For the last several years, Major League Baseball has grappled with the idea that it wants starting pitchers to be much more of a "main character" type player, the way they were decades ago. This discussion has moved into drastic-measure territory, apparently. According to an ESPN report, MLB is kicking around the idea of requiring starting pitchers to work at least six innings, though there are caveats.
At first blush, it might sound ridiculous because of the possibility that a pitcher could carry an excessively heavy workload in early innings, got completely shelled or fall injured. In any of those cases, shouldn't a team be allowed to remove the starting pitcher?
Sure enough, the report indicates that the exceptions to the proposed six-inning minimum could include:
Throwing 100 pitches
Giving up four or more earned runs
Getting injured (with a required injured list stint to avoid manipulation)
Don't expect this to happen any time soon. MLB isn't yet to the stage where it would be testing the mandate in the minors or even in independent leagues, and teams would need plenty of warning to begin stretching out pitchers and reconsidering workloads. We're years away from any implementation in the majors, if it ever happens, but it's very interesting that it's being discussed.
Obviously, the biggest impact here would be the outright elimination of openers and bullpen games. The main goal, however, would be to get actual starters deeper into games.

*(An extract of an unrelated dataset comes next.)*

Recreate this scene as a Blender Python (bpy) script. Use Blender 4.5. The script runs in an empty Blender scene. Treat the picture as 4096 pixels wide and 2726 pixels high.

Starting pitchers in 2024 are averaging 5.3 innings per start entering play on Thursday, which means it's about 5 1/3 innings. There have only been 23 complete games and only two pitchers have multiple: Kevin Gausman and Max Fried have each thrown two. If we went back 40 years to 1984, starting pitchers averaged a full inning more at 6.3, or about 6 1/3 innings a start. Twelve pitchers had at least 11 complete games and the MLB leader, Charlie Hough, had 17.
In this day and age with the seemingly-excessive velocity and so many more breaking pitches, not to mention how good so many relievers are, we can't turn the clock all the way back to those days, but cutting into the early hooks would be the goal here.